GROSS: I was about to ask that. And it's certainly the case that the movie "J. Edgar" kind of makes.

WEINER: This is a myth. It's been around since 1937, since Hoover went after homosexuals and government. It was - gasoline was poured on the embers of this by Bill Donovan, Hoover's mortal enemy in government. It's been around forever. Now, what do we know that this? Hoover never married. He never had an adult relationship with a woman, other than his mother, whom he lived with until he was 43, the day she died. Hoover was also inseparable from his number two man at the FBI, Clyde Tolson.

Now, the evidence - if you can call it that - that Hoover was a secret homosexual rests almost entirely with an account by a British journalist who's only witness is a convicted perjurer. The evidence on the other side is strong. Hoover never loved anyone, except his dogs. He was married to the FBI. And the idea that he was a secret homosexual who, you know, wore tutus for fun is a myth. Unfortunately, that's the only thing anybody seems to know about him today.

GROSS: Putting the tutus aside for a second...

WEINER: Yeah.

GROSS: ...why isn't it possible that he was a really closeted homosexual who couldn't admit it to himself and therefore couldn't have a homosexual relationship, but was inseparable from Clyde Tolson in what you describe may have very well have been a sexless marriage?

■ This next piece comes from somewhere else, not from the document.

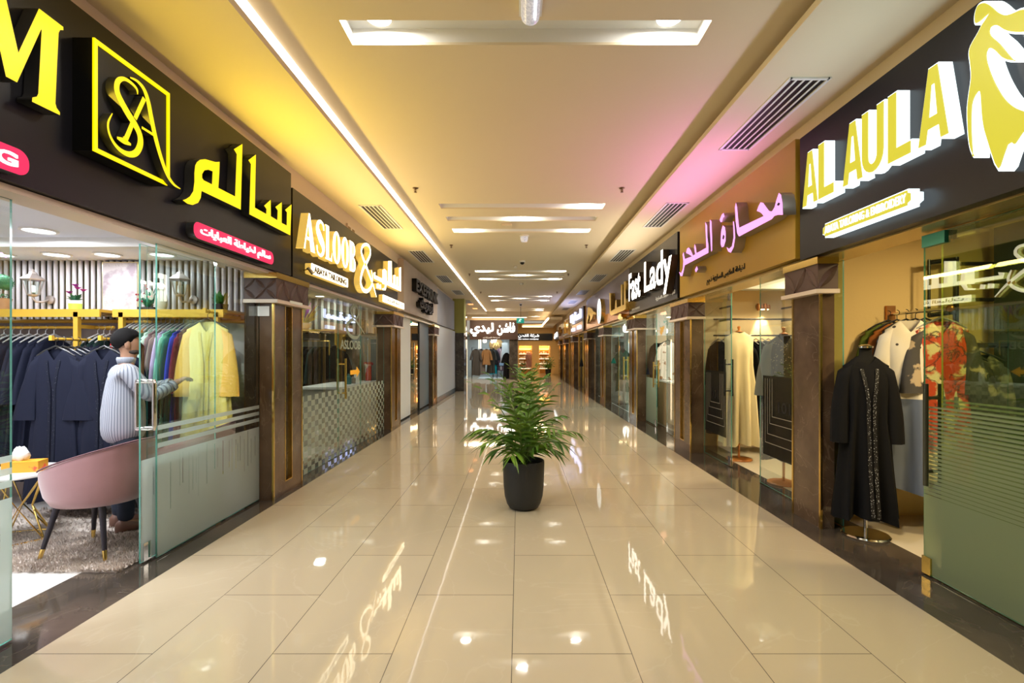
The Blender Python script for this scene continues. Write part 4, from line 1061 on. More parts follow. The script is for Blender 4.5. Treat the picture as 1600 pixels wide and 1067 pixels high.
# ---- things on the shelves
def leafball(mb, c, r, n, s, rr):
    for _ in range(n):
        d = Vector((rr.gauss(0, 1), rr.gauss(0, 1), rr.gauss(0, 1))).normalized(); p = Vector(c) + d*r*rr.uniform(.75, 1.05)
        a = d.orthogonal().normalized(); b_ = d.cross(a); ang = rr.uniform(0, 6); a, b_ = a*math.cos(ang) + b_*math.sin(ang), b_*math.cos(ang) - a*math.sin(ang)
        q = d*.4*s
        mb.poly([p - a*s, p + b_*s*.5 + q, p + a*s + q*.5, p - b_*s*.5 + q])
def leaf(mb, p0, p1, w_, droop=.0, n=5, side=None):
    p0 = Vector(p0); p1 = Vector(p1); d = p1 - p0; s = (side or d.cross(Vector((0, 0, 1)))); 
    if s.length < 1e-5: s = Vector((1, 0, 0))
    s = s.normalized(); L_ = []; R_ = []; prev = None
    rows = []
    for k in range(n + 1):
        t = k/n; c = p0 + d*t + Vector((0, 0, -droop*t*t)); h = w_*math.sin(PI*min(1, .08 + .92*t)**.8)*.5 if k < n else 0.0004
        up = Vector((0, 0, h*.35))
        rows.append([mb.bm.verts.new(c - s*h + up), mb.bm.verts.new(c), mb.bm.verts.new(c + s*h + up)])
    for a, b_ in zip(rows, rows[1:]): mb.f([a[0], a[1], b_[1], b_[0]]); mb.f([a[1], a[2], b_[2], b_[1]])
M_LEAF = mat('leaf_green', (.02, .14, .02), .4, noise=(6, (.05, .22, .03), .3, .7)); M_TERRA = mat('terracotta', (.42, .22, .11), .7); M_DLEAF = mat('deep_leaf', (.01, .10, .04), .45)
ZT = 1.926
t = thing('topiary', 'round green topiary in a terracotta pot on the left gold shelf', 'plant', (-5.13, 4.90, ZT))
MB().lathe([(.045, 0), (.065, .10), (.07, .12), (.055, .12)], 18).build('pot', M_TERRA, t, 40)
MB().tube([(0, 0, .1), (0, 0, .22)], .008, 6).build('stem', mat('stem_brown', (.12, .07, .03), .8), t)
b = MB(); b.ball((0, 0, .28), .072); rr = random.Random(1); leafball(b, (0, 0, .28), .08, 420, .012, rr); leafball(b, (0, 0, .13), .04, 60, .012, rr); b.build('foliage', mat('topiary_green', (.01, .17, .07), .5), t)
t = thing('potted_flower', 'magenta flowers in a lime and white pot on the left gold shelf', 'plant', (-4.43, 4.92, ZT))
MB().lathe([(.05, 0), (.055, .07), (.05, .07)], 18).build('pot', mat('lime_pot', (.45, .62, .08), .4), t, 40)
MB().lathe([(.055, .07), (.052, .10), (.045, .10)], 18).build('pot_rim', M_WHITE, t, 40)
b = MB(); rr = random.Random(2)
for _ in range(16):
    a = rr.uniform(0, 6.28); leaf(b, (0, 0, .09), (.08*math.cos(a), .05*math.sin(a), .13 + rr.uniform(0, .06)), .045, .02)
b.build('foliage', M_DLEAF, t)
b = MB()
for c in ((-.06, 0, .17), (.04, -.02, .21), (.08, 0, .19), (0, 0, .24)):
    for k in range(9):
        a = k*.7; leaf(b, c, (c[0] + .035*math.cos(a), c[1] + .035*math.sin(a), c[2] + .025), .03)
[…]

WEINER: Well, that's one of his biographer's definitions. That may be close to the truth, but - and they did, you know, go on the road together and it's possible that, you know, somewhere in a hotel in San Diego there's evidence of this, but I doubt it. If you look at the man and you listen to people who knew him and worked with him, it's almost inconceivable for this man to have had a secret life. His entire life was devoted to the uncovering and collection of secrets on other people, including their sex lives. Could he have carried off a double life like that? When you read his work, when you listen to his tapes, when you investigate the great investigator, there's no there there.

GROSS: But no, a part of it would be not so much that he had a double life, but that he did allow himself to have a personal life because he couldn't accept his own homosexual orientation. That would be one of the arguments.

WEINER: Interesting theory. Interesting theory, but I will leave it to Hollywood, because it has no place in history. None.